O fim de semana, a época de ver mil filmes em um dia e receber aquela tradicional cara de dó da atendente do café que eu sei que quer me perguntar “moça, mas você nunca vai pra casa?”

O Medo – É muito comum encontrar na Mostra filmes que têm uma boa premissa, mas ao decidir escapar das formas tradicionais, subverter a lógica do roteiro ou o que quer que seja, acabam esvaziados. O Medo é um desses.

O filme catalão fala de uma família, mãe e dois filhos, que vive no constante terror do pai. A dificuldade de se separar, a dependência e o abuso psicológico são temas importantes, mas o filme se perde com um adolescente heroico, a falta completa de ação e um conflito que soa um tanto inverossímil pela falta de desenvolvimento dos personagens.

As Noites Brancas do Carteiro – Andrey Konchalovskiy trabalhou por anos com Tarkovsky; do mestre russo ele herdou os planos longos, o tempo contemplativo e o apreço pelas imensas paisagens russas. Seu filme existe na linha entre documentário e ficção e fala de um carteiro em um minúsculo vilarejo no norte da Rússia.

Lyokha é um homem amável, doce e profundamente ferido. A atuação de Aleksey Tryapitsyn lhe confere uma humanidade poucas vezes vistas em uma tela, e o filme em si existe em camadas que vão aos poucos envolvendo o espectador. Minha escolha se eu precisasse apontar um favorito da Mostra.

Nabat – Há uma diferença entre tempos mortos, planos longos, filmes contemplativos e filmes sobre o nada. Nabat é um filme sobre nada. Começa com Nabat, uma senhora que vive quase isolada nas colinas do Azerbaijão e suas dificuldades para vender leite, cuidar do marido no leito de morte e lidar com o filho morto na guerra. Porém, após a morte do marido ela se isola, e mais de uma hora de filme é apenas uma mulher, sozinha, acendendo lampiões em sua casa.

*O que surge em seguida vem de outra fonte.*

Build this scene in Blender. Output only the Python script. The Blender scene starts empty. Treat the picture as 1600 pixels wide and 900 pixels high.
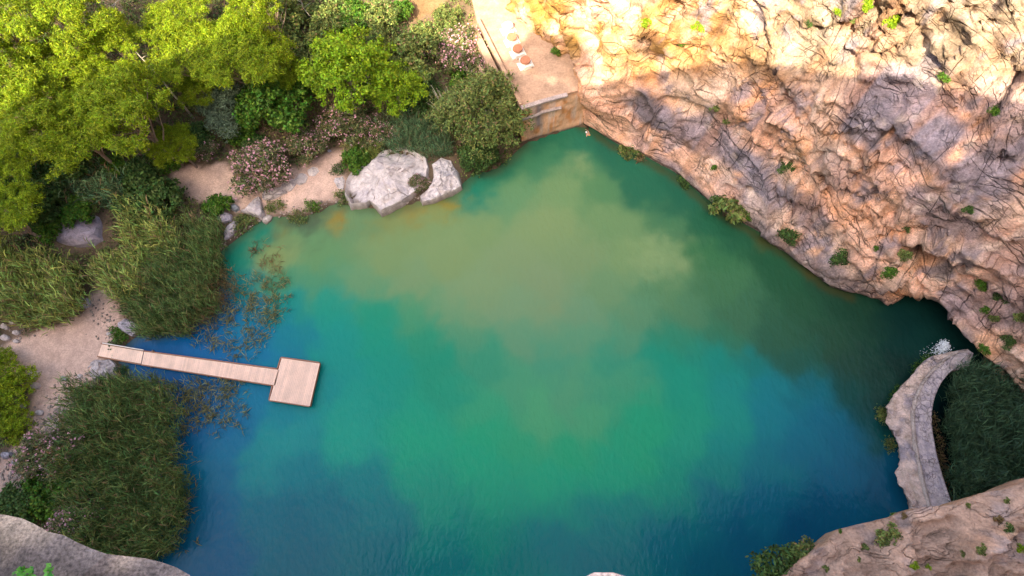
import bpy, bmesh, math, random
import numpy as np
from mathutils import Matrix, Vector
from math import radians as R_

# ------------------------------------------------------------------ camera, light, exposure
SC = bpy.context.scene
COL = SC.collection
H = 50.0
F = 889.0
_up = np.array([-30., 350., F]); _up /= np.linalg.norm(_up)
_y = np.array([0., 1., 0.]) - _up * _up[1]; _y /= np.linalg.norm(_y)
_x = np.cross(_y, _up)
ROT = np.array([_x, _y, _up])                      # camera -> world
cam_d = bpy.data.cameras.new('camera'); cam_d.sensor_width = 36; cam_d.lens = F / 1600 * 36
cam_d.clip_end = 6000; cam_d.clip_start = 0.1
cam = bpy.data.objects.new('camera', cam_d); COL.objects.link(cam)
M4 = Matrix([[*ROT[0], 0], [*ROT[1], 0], [*ROT[2], H], [0, 0, 0, 1]])
cam.matrix_world = M4
SC.camera = cam

SUN = np.array([.27, .66, -.78]); SUN /= np.linalg.norm(SUN)     # travel direction of the light
sun_el = math.asin(-SUN[2]); sun_az = math.atan2(-SUN[0], -SUN[1])   # compass angle from +Y
W = bpy.data.worlds.new("World"); SC.world = W; W.use_nodes = True
nt = W.node_tree; bg = nt.nodes['Background']
sky = nt.nodes.new('ShaderNodeTexSky'); sky.sky_type = 'NISHITA'; sky.sun_disc = False
sky.sun_elevation = sun_el; sky.sun_rotation = sun_az; sky.dust_density = 3.5; sky.ozone_density = .4; sky.air_density = .8
nt.links.new(sky.outputs[0], bg.inputs[0]); bg.inputs[1].default_value = 0.15
sl = bpy.data.lights.new('sun', 'SUN'); sl.energy = 2.3; sl.angle = R_(0.4); sl.color = (1, .90, .72)
so = bpy.data.objects.new('sun', sl); COL.objects.link(so)
so.rotation_euler = Vector(SUN).to_track_quat('-Z', 'Y').to_euler(); so.location = (-30, -80, 120)
VS = SC.view_settings
VS.view_transform = 'Standard'; VS.look = 'None'; VS.gamma = 1; VS.use_curve_mapping = False
VS.exposure = 2.62
try:
    VS.use_white_balance = True; VS.white_balance_temperature = 7400; VS.white_balance_tint = 10
except Exception: pass
SC.cycles.max_bounces = 5; SC.cycles.diffuse_bounces = 3; SC.cycles.transmission_bounces = 3
SC.cycles.sample_clamp_indirect = 6

def P(px, py, z=0.0):
    "world point at height z seen at photograph pixel px,py"
    d = ROT @ np.array([px - 800., 450. - py, -F])
    return np.array([0, 0, H]) + d * ((z - H) / d[2])
def proj(V):
    V = np.asarray(V, float) - np.array([0, 0, H]); c = V @ ROT
    w = np.minimum(c[..., 2], -1e-3)
    return 800 - F * c[..., 0] / w, 450 + F * c[..., 1] / w

# ------------------------------------------------------------------ noise
_rng = np.random.default_rng(7)
_perm = np.concatenate([_rng.permutation(256)] * 3)
_grad = _rng.normal(size=(256, 3)); _grad /= np.linalg.norm(_grad, axis=1)[:, None]
def noise(p):
    p = np.asarray(p, float); i = np.floor(p).astype(int); f = p - i; i &= 255
    u = f * f * f * (f * (f * 6 - 15) + 10)
    out = 0
    for dx in (0, 1):
        wx = u[..., 0] if dx else 1 - u[..., 0]
        for dy in (0, 1):
            wy = u[..., 1] if dy else 1 - u[..., 1]
            for dz in (0, 1):
                wz = u[..., 2] if dz else 1 - u[..., 2]
                h = _perm[_perm[_perm[(i[..., 0] + dx) & 255] + ((i[..., 1] + dy) & 255)] + ((i[..., 2] + dz) & 255)]
                g = _grad[h]
                out = out + wx * wy * wz * (g[..., 0] * (f[..., 0] - dx) + g[..., 1] * (f[..., 1] - dy) + g[..., 2] * (f[..., 2] - dz))
    return out * 1.6
def fbm(p, o=4, g=.5):
    a = 1; s = 0; t = 0; p = np.asarray(p, float)
    for k in range(o): s = s + a * noise(p * 2 ** k + 17.3 * k); t += a; a *= g
    return s / t * 1.5
def ridged(p, o=4):
    a = 1; s = 0; t = 0; p = np.asarray(p, float)
    for k in range(o): s = s + a * (1 - np.abs(noise(p * 2 ** k + 9.1 * k)) * 2); t += a; a *= .5
    return s / t
def facets(q, amp=1., seed=0):
    "angular blocks: every cell of a jittered lattice is a plane with its own tilt and level"
    q = np.asarray(q, float); i0 = np.floor(q).astype(int); best = np.full(q.shape[:-1], 1e9); sec = best.copy(); val = np.zeros(q.shape[:-1])
    def hsh(i, k): 
        h = (i[..., 0] * 374761393 + i[..., 1] * 668265263 + i[..., 2] * 2147483647 + (k + seed * 7) * 1274126177) & 0xffffffff; h = ((h ^ (h >> 13)) * 1103515245) & 0xffffffff; return ((h ^ (h >> 16)) & 0xffff) / 65535.
    for dx in (-1, 0, 1):
        for dy in (-1, 0, 1):
            for dz in (-1, 0, 1):
                c = i0 + [dx, dy, dz]; j = np.stack([hsh(c, 1), hsh(c, 2), hsh(c, 3)], -1); dl = q - (c + j); d = (dl ** 2).sum(-1)
                t = np.stack([hsh(c, 4), hsh(c, 5), hsh(c, 6)], -1) - .5; v = (t * dl).sum(-1) * 1.6 + (hsh(c, 7) - .5) * .8
                m = d < best; sec = np.where(m, best, np.minimum(sec, d)); val = np.where(m, v, val); best = np.where(m, d, best)
    return val * amp, np.sqrt(sec) - np.sqrt(best)
def sst(a, b, x):
    t = np.clip((x - a) / (b - a), 0, 1); return t * t * (3 - 2 * t)
def lin(c):
    c = np.asarray(c, float) / 255.; return np.where(c < .04045, c / 12.92, ((c + .055) / 1.055) ** 2.4)

# ------------------------------------------------------------------ mesh helpers
def newmesh(name, V, Fc, mat=None, parent=None, col=None, smooth=False, uniform=None):
    V = np.asarray(V, np.float32).reshape(-1, 3)
    me = bpy.data.meshes.new(name)
    if uniform:                               # all faces have the same vertex count
        Fc = np.asarray(Fc, np.int32).reshape(-1, uniform); n = len(Fc)
        me.vertices.add(len(V)); me.vertices.foreach_set('co', V.ravel())
        me.loops.add(n * uniform); me.loops.foreach_set('vertex_index', Fc.ravel())
        me.polygons.add(n); me.polygons.foreach_set('loop_start', np.arange(0, n * uniform, uniform, dtype=np.int32))
        me.update(calc_edges=True)
    else:
        me.from_pydata([tuple(map(float, v)) for v in V], [], [tuple(map(int, f)) for f in Fc]); me.update()
    if col is not None:
        at = me.color_attributes.new('tone', 'FLOAT_COLOR', 'POINT')
        c4 = np.ones((len(V), 4), np.float32); c4[:, :3] = np.clip(col, 0, 1); at.data.foreach_set('color', c4.ravel())
    if smooth: me.polygons.foreach_set('use_smooth', [True] * len(me.polygons))
    if mat: me.materials.append(mat)
    o = bpy.data.objects.new(name, me); COL.objects.link(o)
    if parent: o.parent = parent
    return o
def setflow(o, f):
    at_ = o.data.attributes.new('flow', 'FLOAT_VECTOR', 'POINT'); v = np.zeros((len(f), 3), np.float32); v[:, :f.shape[1]] = f; assert len(f) == len(o.data.vertices); at_.data.foreach_set('vector', v.ravel())
def gridfaces(nu, nv, close=False):
    a = np.arange(nu * nv).reshape(nu, nv)
    if close: a = np.vstack([a, a[:1]])
    return np.stack([a[:-1, :-1], a[1:, :-1], a[1:, 1:], a[:-1, 1:]], -1).reshape(-1, 4)
def empty(name, loc):
    o = bpy.data.objects.new(name, None); COL.objects.link(o); o.location = [float(v) for v in loc]
    o.empty_display_size = .3; return o
def tag(o, label=None, cat=None, group=None, kind=None):
    if label: o['label'] = label
    if cat: o['category'] = cat
    if group: o['group'] = group
    if kind: o['kind'] = kind
    return o
def box(cx, cy, cz, sx, sy, sz, rz=0):
    v = np.array([[x, y, z] for x in (-.5, .5) for y in (-.5, .5) for z in (-.5, .5)]) * [sx, sy, sz]
    c, s = math.cos(rz), math.sin(rz); v = np.stack([v[:, 0] * c - v[:, 1] * s, v[:, 0] * s + v[:, 1] * c, v[:, 2]], 1) + [cx, cy, cz]
    return v, [(0, 1, 3, 2), (4, 6, 7, 5), (0, 4, 5, 1), (2, 3, 7, 6), (0, 2, 6, 4), (1, 5, 7, 3)]
class MB:
    def __init__(s): s.v = []; s.f = []; s.n = 0
    def add(s, v, f):
        s.v.append(np.asarray(v, float)); s.f += [tuple(i + s.n for i in q) for q in f]; s.n += len(v); return s
    def box(s, *a, **k): return s.add(*box(*a, **k))
    def tube(s, pts, rad, k=7):
        pts = np.asarray(pts, float); V = []
        for i, p in enumerate(pts):
            d = pts[min(i + 1, len(pts) - 1)] - pts[max(i - 1, 0)]; d /= np.linalg.norm(d) + 1e-9
            a = np.cross(d, [.3, .9, .1]); a /= np.linalg.norm(a) + 1e-9; b = np.cross(d, a)
            for j in range(k):
                t = 2 * math.pi * j / k; V.append(p + (a * math.cos(t) + b * math.sin(t)) * rad[i])
        fc = []
        for i in range(len(pts) - 1):
            for j in range(k):
                fc.append((i * k + j, i * k + (j + 1) % k, (i + 1) * k + (j + 1) % k, (i + 1) * k + j))
        fc.append(tuple(range(k))[::-1]); fc.append(tuple((len(pts) - 1) * k + j for j in range(k)))
        return s.add(V, fc)
    def disc(s, cx, cy, z0, z1, r, k=20, r1=None):
        r1 = r if r1 is None else r1
        V = [(cx + q * math.cos(2 * math.pi * j / k), cy + q * math.sin(2 * math.pi * j / k), z) for z, q in ((z0, r), (z1, r1)) for j in range(k)]
        fc = [(j, (j + 1) % k, k + (j + 1) % k, k + j) for j in range(k)] + [tuple(range(k))[::-1], tuple(range(k, 2 * k))]
        return s.add(V, fc)
    def build(s, name, mat, parent=None, smooth=False):
        return newmesh(name, np.vstack(s.v), s.f, mat, parent, smooth=smooth)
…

A mãe que perde seu filho na guerra e a mulher que acaba sozinha em uma sociedade conservadora são temas revisitados vezes demais para se valerem por si só, e o vazio da personagem e a completa falta de ação transformam o que poderia ser belamente melancólico em vazio tedioso.

Jia Zhang Ke, um Homem de Fenyang – Walter Salles é um diretor de imenso potencial que parece às vezes se esquecer dos filmes de que é capaz. Ele transita entre longas memoráveis como Terra Estrangeira e Central do Brasil e esforços estéreis como Na Estrada, mas é inegável sua importância e, principalmente, seu comprometimento como um apaixonado pelo cinema.

Com esse olhar, ele toma Jia Zhang Ke (maior cineasta chinês e um dos maiores contemporâneos) como seu objeto. O documentário leva o diretor de volta a sua terra natal, para revisitar sua carreira e seu passado. É apenas Zhang Ke falando, mas ele é um homem interessantíssimo. Um filme sobre censura, memória, arte e cinema. Mais que tudo, uma daquelas cartas de amor ao cinema.